Non passa giorno che le aziende tecnologiche non espandano il loro potere, e non c’è crisi che regga: la potenza della tecnologia è pronta a trovare soluzioni a ogni problema, e a vestirsi da salvatrice dell’umanità, per allargare la sua sfera di influenza. Ma ci sono poche ragioni per sentirsi sollevati. La rivoluzione tecnologica, che già nelle sue istanze originarie, sul piano del lavoro aveva promesso la liberazione dalla schiavitù del lavoro salariato, non ha prodotto che miseria e sfruttamento, auto-sfruttamento e depressione.

Da quando poi l’industria del consumo ha incorporato l’estetica, si è avviato un processo di estetizzazione della vita politica, la stessa da cui Benjamin aveva messo in guardia i suoi lettori, auspicando invece la politicizzazione dell’arte. L’arte è stata quindi fagocitata dalle dinamiche del capitalismo, che hanno stravolto il lavoro di chi si se ne occupa, sprofondandolo in uno stato di ineludibile precarietà.

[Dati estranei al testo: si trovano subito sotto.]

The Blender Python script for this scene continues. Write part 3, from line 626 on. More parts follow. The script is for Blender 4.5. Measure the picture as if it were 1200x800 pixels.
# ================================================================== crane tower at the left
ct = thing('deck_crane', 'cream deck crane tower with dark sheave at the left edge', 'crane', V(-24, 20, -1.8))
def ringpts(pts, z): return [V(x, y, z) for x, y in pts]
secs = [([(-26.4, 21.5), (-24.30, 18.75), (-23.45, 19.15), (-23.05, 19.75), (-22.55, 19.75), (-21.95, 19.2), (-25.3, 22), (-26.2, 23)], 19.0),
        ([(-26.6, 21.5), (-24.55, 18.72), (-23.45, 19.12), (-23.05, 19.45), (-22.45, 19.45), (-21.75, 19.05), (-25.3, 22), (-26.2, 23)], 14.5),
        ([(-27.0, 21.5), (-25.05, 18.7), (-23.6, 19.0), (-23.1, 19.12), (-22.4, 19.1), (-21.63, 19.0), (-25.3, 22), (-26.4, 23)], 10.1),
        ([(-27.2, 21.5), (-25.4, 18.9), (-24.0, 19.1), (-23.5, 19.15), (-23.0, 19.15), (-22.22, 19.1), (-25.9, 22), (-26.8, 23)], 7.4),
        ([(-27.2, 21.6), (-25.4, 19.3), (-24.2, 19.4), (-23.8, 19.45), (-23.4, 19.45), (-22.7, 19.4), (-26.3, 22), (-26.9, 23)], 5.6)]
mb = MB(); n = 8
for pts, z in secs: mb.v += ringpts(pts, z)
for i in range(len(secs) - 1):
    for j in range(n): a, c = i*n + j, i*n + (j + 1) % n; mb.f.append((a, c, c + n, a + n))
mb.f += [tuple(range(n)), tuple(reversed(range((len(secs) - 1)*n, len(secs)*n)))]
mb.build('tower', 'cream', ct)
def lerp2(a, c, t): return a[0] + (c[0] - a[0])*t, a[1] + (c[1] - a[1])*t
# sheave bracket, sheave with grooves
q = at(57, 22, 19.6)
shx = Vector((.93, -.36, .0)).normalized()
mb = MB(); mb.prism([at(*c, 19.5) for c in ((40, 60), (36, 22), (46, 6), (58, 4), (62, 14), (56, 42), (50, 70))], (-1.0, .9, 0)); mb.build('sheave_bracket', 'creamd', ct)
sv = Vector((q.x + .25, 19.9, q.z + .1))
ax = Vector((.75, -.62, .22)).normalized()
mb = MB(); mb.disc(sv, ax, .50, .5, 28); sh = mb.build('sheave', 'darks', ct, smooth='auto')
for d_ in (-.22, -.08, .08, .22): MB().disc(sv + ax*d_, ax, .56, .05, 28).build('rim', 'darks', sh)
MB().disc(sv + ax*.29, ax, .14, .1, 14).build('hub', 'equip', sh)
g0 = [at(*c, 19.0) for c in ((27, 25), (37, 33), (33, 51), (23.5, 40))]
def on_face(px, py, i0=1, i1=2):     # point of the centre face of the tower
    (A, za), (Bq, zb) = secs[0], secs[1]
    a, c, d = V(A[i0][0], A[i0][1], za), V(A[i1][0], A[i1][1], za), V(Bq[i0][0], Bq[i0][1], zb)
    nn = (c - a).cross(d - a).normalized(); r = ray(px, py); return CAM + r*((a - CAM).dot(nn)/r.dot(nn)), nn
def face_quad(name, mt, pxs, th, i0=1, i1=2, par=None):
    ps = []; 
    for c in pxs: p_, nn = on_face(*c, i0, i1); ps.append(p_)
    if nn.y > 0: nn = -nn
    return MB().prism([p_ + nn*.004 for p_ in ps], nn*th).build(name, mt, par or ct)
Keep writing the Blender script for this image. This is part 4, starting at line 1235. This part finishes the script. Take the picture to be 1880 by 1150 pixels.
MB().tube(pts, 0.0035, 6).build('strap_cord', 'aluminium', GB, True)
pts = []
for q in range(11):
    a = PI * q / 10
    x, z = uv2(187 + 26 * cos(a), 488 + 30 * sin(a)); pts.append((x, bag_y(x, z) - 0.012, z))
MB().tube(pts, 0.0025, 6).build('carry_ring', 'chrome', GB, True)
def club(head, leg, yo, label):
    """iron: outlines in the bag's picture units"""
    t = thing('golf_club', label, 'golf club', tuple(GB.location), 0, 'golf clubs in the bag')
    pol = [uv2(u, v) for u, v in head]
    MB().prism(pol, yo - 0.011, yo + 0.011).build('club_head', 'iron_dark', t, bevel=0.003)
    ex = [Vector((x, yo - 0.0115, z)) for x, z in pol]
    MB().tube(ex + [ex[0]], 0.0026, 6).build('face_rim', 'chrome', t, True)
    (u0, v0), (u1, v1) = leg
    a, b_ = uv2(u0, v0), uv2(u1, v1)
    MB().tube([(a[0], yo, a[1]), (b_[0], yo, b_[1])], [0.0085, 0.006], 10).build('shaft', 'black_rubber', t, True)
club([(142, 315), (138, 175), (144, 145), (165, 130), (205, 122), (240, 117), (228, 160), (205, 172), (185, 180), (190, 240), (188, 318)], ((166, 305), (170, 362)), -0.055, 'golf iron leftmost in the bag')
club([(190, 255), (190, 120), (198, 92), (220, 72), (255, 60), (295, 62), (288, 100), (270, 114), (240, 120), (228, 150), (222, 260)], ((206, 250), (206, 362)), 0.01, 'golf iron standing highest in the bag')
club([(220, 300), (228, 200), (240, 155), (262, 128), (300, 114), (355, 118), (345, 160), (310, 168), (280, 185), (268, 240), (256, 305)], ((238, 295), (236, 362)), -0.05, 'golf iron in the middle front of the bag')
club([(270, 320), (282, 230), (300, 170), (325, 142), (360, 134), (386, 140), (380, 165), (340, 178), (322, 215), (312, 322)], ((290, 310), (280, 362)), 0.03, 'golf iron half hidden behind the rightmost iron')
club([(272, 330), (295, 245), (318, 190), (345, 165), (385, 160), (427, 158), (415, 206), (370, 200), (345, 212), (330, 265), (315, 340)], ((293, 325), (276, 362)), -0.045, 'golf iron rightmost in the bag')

Ma se è vero che dove c’è il pericolo c’è la salvezza, viene da chiedersi che possibilità ci sono di costruire una posizione critica all’interno e attraverso l’arte.

UNA RISPOSTA POSSIBILE è contenuta nella pubblicazione di Vincenzo Estremo per Milieu Edizioni Teoria del lavoro reputazionale (pp. 174, euro 15), un saggio calato nell’osservazione dei meccanismi malati che hanno riconvertito il lavoro da professionale a «reputazionale».

Il termine attinge al lessico della finanza, dove viene solitamente riferito alla reputazione positiva di un’azienda, di un marchio, di un prodotto. Esteso all’ambito dell’arte contemporanea, inquadra il lavoro in un pensiero tecno-ottimista e tecno-determinista che scioglie i confini tra relazioni umane e produttive, casa e ufficio, lavoro e vita. Il risultato è un potere contrattuale fortemente indebolito e un’agenda politica, di necessità e desideri condivisi, assolutamente negata.

Nel testo il riferimento, frequente e puntuale, a produzioni di arte visiva riesce a cogliere tutta la mostruosità del capitalismo, in uno scenario in cui l’arte diventa una presenza assurda che, come gli occhi dei gatti, non fugge l’oscurità, e ne incarna la tragicità. Tre sono i binari lungo cui corre, e si sviluppa, l’argomentazione: il tempo, i media, l’immagine.

Il tempo è quello scandito dal lavoro massificato all’interno di quella che Adorno aveva chiamato industria culturale. Un tempo che, con il dislocamento, il regime di flessibilità e autogestione, e l’ossessione per la professionalizzazione, produce un grado massimo di sfruttamento e auto-sfruttamento.

I media, con la loro pervasività e iperattività, sono l’infrastruttura fenomenologica, che è in grado di produrre una sorveglianza tanto costante quanto impercettibile, in un’opacità travestita da trasparenza.

L’immagine è quella che, sciolta nel flusso delle informazioni, si dematerializza, diventa effimera, modifica e riorganizza la fase produttiva nel senso di una maggiore flessibilità e di una costante disponibilità alla produzione e una spontanea messa a lavoro del proprio tempo.

Nel libro emerge come la tecnologia abbia ricondotto le esistenze, con i loro bisogni e desideri, alle istanze del capitalismo, precludendo ogni tentativo di contrasto e di lotta: il capitalismo artistico ha reso i lavoratori dell’arte creature anfibie, che imparano a respirare nello stesso liquido che cerca di affogarli. Il There is No Alternative di Margareth Thatcher non è una risposta possibile, e bisogna convincersi che le alternative ci sono, ma implicano una riattivazione del conflitto e un ripensamento delle logiche dello scontro politico.

IL NIETZSCHE ormai maturo di Aurora scriveva: «Ridiamo di colui che nella lotta è gettato a terra e dice: “Io qui giaccio a terra, ma sono io che voglio questo!». E forse noi facciamo qualcosa di diverso quando usiamo la parola: «Io voglio»? Poche risate, c’è molto da fare.